Nada Surf—Never Not Together

The casual fan would know them by their nineties hit “Popular,” but there’s proof that backs the claim of Nada Surf not being a one-hit wonder. Guitarist and vocalist Matthew Caws, bassist Daniel Lorca, and drummer Ira Elliott consist of one of alternative rock’s most consistent bands of the past 30 years. Peruse their discography and it will be hard to find an album or song that lacks in either quality or emphasis. On February 15th, Nada Surf will be releasing their ninth album, Never Not Together, via Barsuk Records, and as part of their tour in support of the release, they’ll be taking the stage at the Music Hall of Williamsburg in Brooklyn on January 31 and at the Bowery Ballroom in New York City on February 2.

Later on in the expedition, the band will be playing all over Europe in countries such as the United Kingdom, Ireland, France, Spain, Germany, Denmark, and Sweden among others. Caws always looks forward to performing across the Atlantic and it’s tough for him to pick favorites.

“I like it all,” he mentions about the continent. “I like the food in Spain, I like the clubs in France, and they’re built under government subsidies so they’re like art galleries with a cool stage. There are a lot of great places. I love Europe so I always enjoy touring there.”

The audiences between the European countries and the United States both have differences and similarities. Nada Surf does have an interesting connection to one of the countries due to Caws’ and Lorca’s upbringing.

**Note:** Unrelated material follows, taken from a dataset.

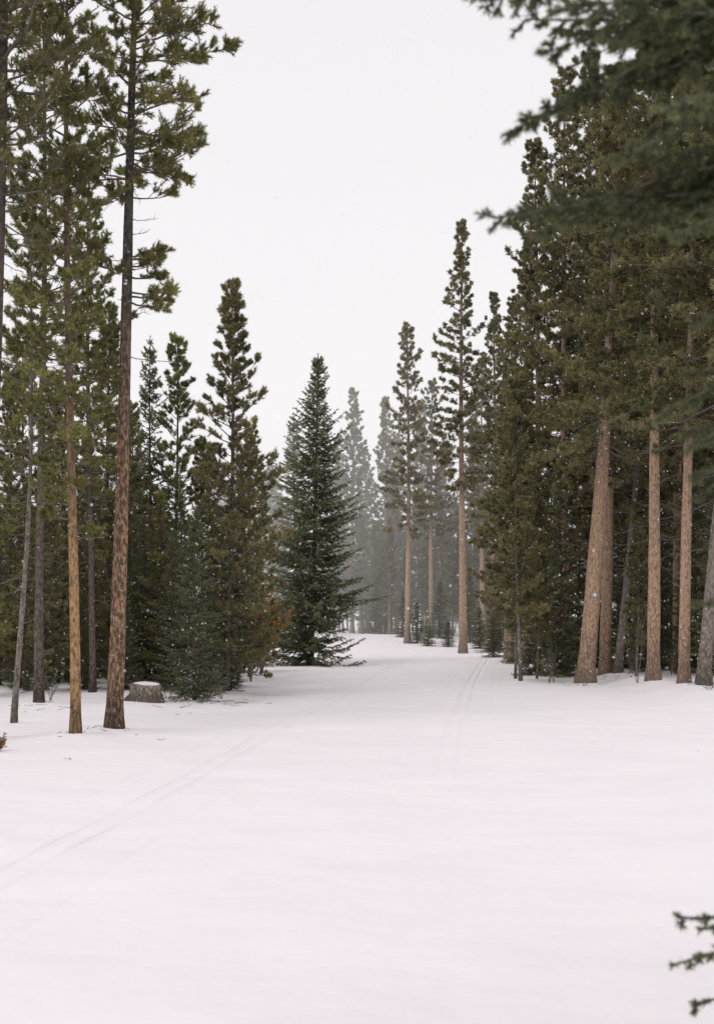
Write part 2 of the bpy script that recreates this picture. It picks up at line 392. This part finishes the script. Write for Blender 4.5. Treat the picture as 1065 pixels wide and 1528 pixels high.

“In Spain, maybe not as many people get all the lyrics so they’ll focus a bit more on the hard rocking songs,” Caws says about European audiences. ‘We have a pretty special relationship with France in a way because Daniel and I went to French schools when we were kids, so we speak the language and that makes them very appreciative while giving them a sense of ownership. Music is interesting in how it’s different all over the world but it’s also the same all over the world. It’s a very specific experience and people are all there voluntarily to listen to it. One thing I feel grateful about from doing this job is being able to see people happy because they’re somewhere they want to be doing something they chose to do.”

While making Never Not Together, a bunch of demos were made during the recording process and then they were thinned down to the current tracks on the album. Caws has thought about perhaps using the unused recordings for a special release, but nothing has come of it yet.

“I kind of only make demos of the songs that we’re choosing but I have a lot of little bits,” he talks about this kind of process. “I may never release the little bits because they might turn into songs in the future. Sometimes I think about putting a Bandcamp page up of just all the extra stuff that have ended up being in songs but there are pretty elaborate demos for the songs on the record. I’d like to put those out as an online only demo album or something eventually.”

Back in 2018, the band celebrated the 15th anniversary of their 2002 release Let Go with a compilation covers album titled Standing At The Gates, with all the proceeds going to benefit the American Civil Liberties Union. The record has the likes of Aimee Mann, Ron Gallo, Manchester Orchestra, and Charly Bliss involved among others, and Caws initially was against it happening but then he warmed up to it.

“It was kind of our manager’s idea and I was opposed to it at first,” he says about the covers album. “It’s not exactly a tribute record but it feels a bit like one and to organize that yourself seems pretty weird. He then explained that he wanted the sales of it to benefit the ACLU and then I was ok with it, of course. I was thrilled and he made all the choices for the contributors but I’m a fan of every person on the record, so it was cool to hear those versions.”

Hearing another artist doing a version of their song can be weird for a musician, but not for Caws. He’s actually more intrigued about how someone else can process the meaning of a song he wrote into something of their own.

“It’s a good feeling,” he states on listening to covers of Nada Surf’s material. “There’s a slight shock at first but it’s such a physical shock because you’re so used to it being this one thing, but I’m always excited when there’s something else. With lyrics, if somebody is listening to the song and they interpret the meaning in a different way and it’s not what I intended, then I’ll think that it’s great. It’s also interesting how their interpretation is correct because it is up to the listener to decide how the song makes them feel. You dream however you want when you sleep so when you listen to a song you think about whatever you want, and if it’s that way then it’s right.”

Caws says that fans can expect the new album to mark a slight change in the songwriting. This is due to him wanting to convey a more worldly view and relate to the listener.

“It’s a little different,” he mentions. “When I started out and as I managed to get my feelings down on paper, it was enough of an achievement for me. That’s all I was really trying to do. Now there’s a little more direction in it, even though a lot of writing in unconscious I’m also thinking about what I can contribute in terms of positivity, help, perspective, or empathy in the world. I think about that a lot.”

“I try to look outward more,” Caws adds. “Most songs deal with what’s going on in your life but I’m also trying to think about what’s going on with other people. I also think about change on the inside and why you would want to. Also, how to do it if you want to, how to find objectivity and how to regain objectivity if you’ve lost it. This album has a lot of that, and I hope people get it when it comes out, I think they might like it.”